Contra la tentación del orgullo, que nos lleva a colocarnos en el lugar de Dios y
a juzgar no solo los hechos, sino a Dios mismo, poniéndonos en la situación de ser
jueces de Dios, del Supremo Juez, la Iglesia nos repite lo mismo que dijera Jesús al
demonio: “No tentarás al Seor tu Dios; no seas temerario en tus juicios; no culpes a
Dios de tu libertad mal usada, no te pongas en el lugar de Dios, pretendiendo ser juez
del Sumo Juez; no tientes a Dios con tu orgullo, poniéndote en su lugar, pasando por
encima de su Vicario; pide la luz del Espíritu Santo, que guíe tus pensamientos, tus
deseos y tu obrar en la imitación del humilde Cordero del altar”.

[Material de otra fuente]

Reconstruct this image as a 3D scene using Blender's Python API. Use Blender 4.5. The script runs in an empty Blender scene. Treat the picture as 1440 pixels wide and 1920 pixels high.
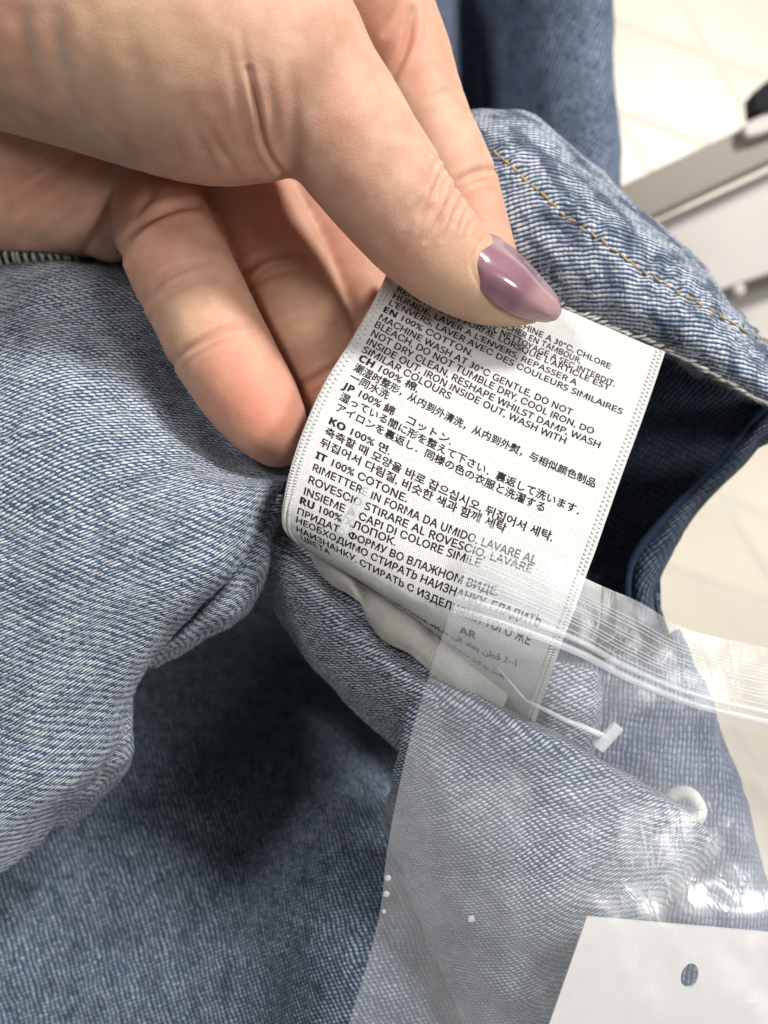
import bpy, bmesh, math, random
import numpy as np
from mathutils import Vector, noise as mnoise

random.seed(7)
rng = np.random.default_rng(7)
S = 0.01                     # modelling below is in centimetres; the scene is in metres
C = bpy.context.scene.collection
scene = bpy.context.scene

# ------------------------------------------------------------------ camera, world, lamps, exposure
CAM = 13.5                   # cm above the label
FPX = 1738.0                 # focal length in photo pixels (1440 wide)
cd = bpy.data.cameras.new('camera')
cd.sensor_fit = 'HORIZONTAL'; cd.sensor_width = 36.0
cd.lens = 36.0 * FPX / 1440.0
cd.clip_start = 0.005; cd.clip_end = 20
cd.dof.use_dof = True
cd.dof.focus_distance = 0.1345
cd.dof.aperture_fstop = 24.0
cam = bpy.data.objects.new('camera', cd); C.objects.link(cam)
cam.location = (0, 0, CAM * S)
scene.camera = cam

w = bpy.data.worlds.new('World'); scene.world = w; w.use_nodes = True
bg = w.node_tree.nodes['Background']
bg.inputs[0].default_value = (1.0, 0.97, 0.93, 1); bg.inputs[1].default_value = 0.155

def area(name, loc, target, size, power, col):
    l = bpy.data.lights.new(name, 'AREA'); l.shape = 'DISK'; l.size = size; l.energy = power; l.color = col
    o = bpy.data.objects.new(name, l); C.objects.link(o)
    o.location = loc
    o.rotation_euler = (Vector(target) - Vector(loc)).to_track_quat('-Z', 'Y').to_euler()
    return o
area('ceiling_lamp', (0.72, 0.95, 0.85), (0.0, 0.0, 0.0), 0.24, 26, (1.0, 0.97, 0.925))
area('ceiling_lamp', (-0.72, 0.74, 1.20), (0.0, -0.02, 0.0), 0.30, 8.5, (1.0, 0.97, 0.92))
area('ceiling_lamp', (1.3, -0.2, 1.2), (0.4, 0.05, -0.75), 0.5, 14.5, (1.0, 0.97, 0.92))

scene.view_settings.view_transform = 'Standard'
scene.view_settings.look = 'None'
scene.view_settings.exposure = 0.10
scene.view_settings.gamma = 1.0
scene.cycles.use_denoising = True
scene.cycles.max_bounces = 8
scene.cycles.transparent_max_bounces = 24
scene.cycles.caustics_reflective = False
scene.cycles.caustics_refractive = False

# ------------------------------------------------------------------ helpers
def P(px, py, z):
    d = CAM - z
    return np.array([(px - 720.0) * d / FPX, (960.0 - py) * d / FPX, z])

def proj(v):
    d = CAM - v[..., 2]
    return np.stack([720.0 + v[..., 0] * FPX / d, 960.0 - v[..., 1] * FPX / d], -1)

def mesh_obj(name, verts, faces, mat=None, parent=None, uv=None, smooth=True):
    me = bpy.data.meshes.new(name)
    v = np.asarray(verts, dtype=float) * S
    me.from_pydata(v.tolist(), [], faces if isinstance(faces, list) else faces.tolist())
    if uv is not None:
        l = me.uv_layers.new(name='UVMap')
        idx = np.empty(len(me.loops), dtype=np.int32); me.loops.foreach_get('vertex_index', idx)
        l.data.foreach_set('uv', np.asarray(uv)[idx].astype(np.float32).ravel())
    if smooth:
        me.polygons.foreach_set('use_smooth', [True] * len(me.polygons))
    me.update()
    o = bpy.data.objects.new(name, me); C.objects.link(o)
    if mat: me.materials.append(mat)
    if parent: o.parent = parent
    return o

def empty(name, at=(0, 0, 0)):
    o = bpy.data.objects.new(name, None); C.objects.link(o)
    o.empty_display_size = 0.01
    return o

def tag(o, label=None, cat=None, group=None, kind=None):
    if label: o['label'] = label
    if cat: o['category'] = cat
    if group: o['group'] = group
    if kind: o['kind'] = kind
    return o

def solidify(o, t, offset=-1.0):
    m = o.modifiers.new('thickness', 'SOLIDIFY'); m.thickness = t * S; m.offset = offset
    return o

def cr(pts, n):
    """Catmull-Rom through pts (k,d), n samples, even in arc length."""
    p = np.asarray(pts, float)
    if len(p) == 2:
        return p[0] + (p[1] - p[0]) * np.linspace(0, 1, n)[:, None]
    q = np.vstack([2 * p[0] - p[1], p, 2 * p[-1] - p[-2]])
    out = []
    for i in range(len(p) - 1):
        a, b, c, d = q[i], q[i + 1], q[i + 2], q[i + 3]
        t = np.linspace(0, 1, 24, endpoint=False)[:, None]
        out.append(0.5 * (2 * b + (c - a) * t + (2 * a - 5 * b + 4 * c - d) * t ** 2 + (3 * b - a - 3 * c + d) * t ** 3))
    f = np.vstack(out + [p[-1:]])
    s = np.r_[0, np.cumsum(np.linalg.norm(np.diff(f, axis=0), axis=1))]
    t = np.linspace(0, s[-1], n)
    return np.stack([np.interp(t, s, f[:, k]) for k in range(f.shape[1])], 1)

def cr_u(pts, n):
    """Catmull-Rom through pts, n samples, uniform in parameter."""
    p = np.asarray(pts, float); k = len(p)
    q = np.concatenate([2 * p[:1] - p[1:2], p, 2 * p[-1:] - p[-2:-1]])
    x = np.linspace(0, k - 1, n); i = np.minimum(x.astype(int), k - 2); t = (x - i).reshape((-1,) + (1,) * (p.ndim - 1))
    a, b, c, d = q[i], q[i + 1], q[i + 2], q[i + 3]
    return 0.5 * (2 * b + (c - a) * t + (2 * a - 5 * b + 4 * c - d) * t ** 2 + (3 * b - a - 3 * c + d) * t ** 3)

def grid_faces(nv, nu):
    i = np.arange(nv * nu).reshape(nv, nu)
    return np.stack([i[:-1, :-1], i[1:, :-1], i[1:, 1:], i[:-1, 1:]], -1).reshape(-1, 4)

def grid_normals(G):
    du = np.gradient(G, axis=1); dv = np.gradient(G, axis=0)
    n = np.cross(dv, du); n /= np.maximum(np.linalg.norm(n, axis=-1, keepdims=True), 1e-9)
    n[n[..., 2].mean() * np.ones(n.shape[:2]) < 0] *= -1
    return n

def fbm(G, scale, seed=0, octv=3):
    f = G.reshape(-1, 3)
    out = np.array([mnoise.fractal(Vector((float(a[0] * scale + seed * 7.3), float(a[1] * scale), float(a[2] * scale))), 1.0, 2.0, octv) for a in f])
    return out.reshape(G.shape[:-1])

class Patch: pass
def patch(name, rows, nu, nv, mat, parent=None, wrinkle=0.0, wscale=0.6, thick=0.0, seed=1, uvoff=(0, 0)):
    R = [cr(np.array([P(*q) for q in r]), nu) for r in rows]
    G = cr_u(np.array(R), nv)
    if wrinkle:
        n = grid_normals(G)
        G = G + n * (fbm(G, wscale, seed) * wrinkle)[..., None]
    u = np.concatenate([np.zeros((nv, 1)), np.cumsum(np.linalg.norm(np.diff(G, axis=1), axis=-1), 1)], 1)
    u = u - u[:, nu // 2:nu // 2 + 1] + G[:, nu // 2:nu // 2 + 1, 0].mean()
    vv = np.r_[0, np.cumsum(np.linalg.norm(np.diff(G, axis=0), axis=-1).mean(1))]
    uv = np.stack([u + uvoff[0], np.repeat(vv[:, None], nu, 1) + uvoff[1]], -1)
    o = mesh_obj(name, G.reshape(-1, 3), grid_faces(nv, nu), mat, parent, uv.reshape(-1, 2))
    if thick: solidify(o, thick)
    p = Patch(); p.G = G; p.N = grid_normals(G); p.px = proj(G); p.o = o; p.uv = uv
    return p

def on(p, x, y):
    d = ((p.px - np.array([x, y])) ** 2).sum(-1)
    i = np.unravel_index(np.argmin(d), d.shape)
    return p.G[i].copy(), p.N[i].copy()

def tube(name, pts, r, mat, parent=None, sides=8, cap=True):
    p = np.asarray(pts, float); n = len(p)
    rr = np.full(n, r) if np.isscalar(r) else np.asarray(r, float)
    t = np.gradient(p, axis=0); t /= np.maximum(np.linalg.norm(t, axis=1, keepdims=True), 1e-9)
    up = np.array([0.13, 0.21, 0.97]); V = []
    for k in range(n):
        a = np.cross(t[k], up); a /= np.linalg.norm(a) + 1e-9; b = np.cross(t[k], a)
        for j in range(sides):
            th = 2 * math.pi * j / sides
            V.append(p[k] + rr[k] * (math.cos(th) * a + math.sin(th) * b))
    F = [[k * sides + j, k * sides + (j + 1) % sides, (k + 1) * sides + (j + 1) % sides, (k + 1) * sides + j] for k in range(n - 1) for j in range(sides)]
    if cap:
        F.append(list(range(sides))[::-1]); F.append([(n - 1) * sides + j for j in range(sides)])
    return mesh_obj(name, V, F, mat, parent)

def box_between(name, a, b, wdt, hgt, mat, parent=None, bevel=0.0, up=(0, 0, 1)):
    a = np.array(a); b = np.array(b); t = b - a; L = np.linalg.norm(t); t = t / L
    s = np.cross(t, up); s /= np.linalg.norm(s); u = np.cross(s, t)
    V = [a + t * L * i + s * wdt * (j - .5) + u * hgt * (k - .5) for i in (0, 1) for j in (0, 1) for k in (0, 1)]
    F = [[0, 1, 3, 2], [4, 6, 7, 5], [0, 4, 5, 1], [2, 3, 7, 6], [0, 2, 6, 4], [1, 5, 7, 3]]
    o = mesh_obj(name, V, F, mat, parent, smooth=False)
    if bevel:
        m = o.modifiers.new('bevel', 'BEVEL'); m.width = bevel * S; m.segments = 3
    return o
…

Contra la tentación de la codicia, que nos lleva a desear los reinos de la tierra –
y, en muchos casos, a conseguirlos- aún a costa de traicionar a Dios, cometiendo la
aberración más espantosa y el pecado más horrible que pueda haber, la abominación
de la desolación, la adoración del demonio, la Iglesia no nos promete los reinos de la
tierra, sino el Reino de Dios; no ofrece poder y prestigio social, sino la desolación y la
humillación de la cruz, y no permite la falsa adoración del dinero y del demonio, sino
que nos conduce a la adoracin del Cordero del altar, Jesús Eucaristía: “No te dejes
deslumbrar por el brillo del oro, antes bien, adora al humilde Cordero del altar del
sacrificio, que derrama su sangre por ti en el cáliz de la salvación y permanece con la
vista fija en la Hostia del altar hasta que Él vuelva”.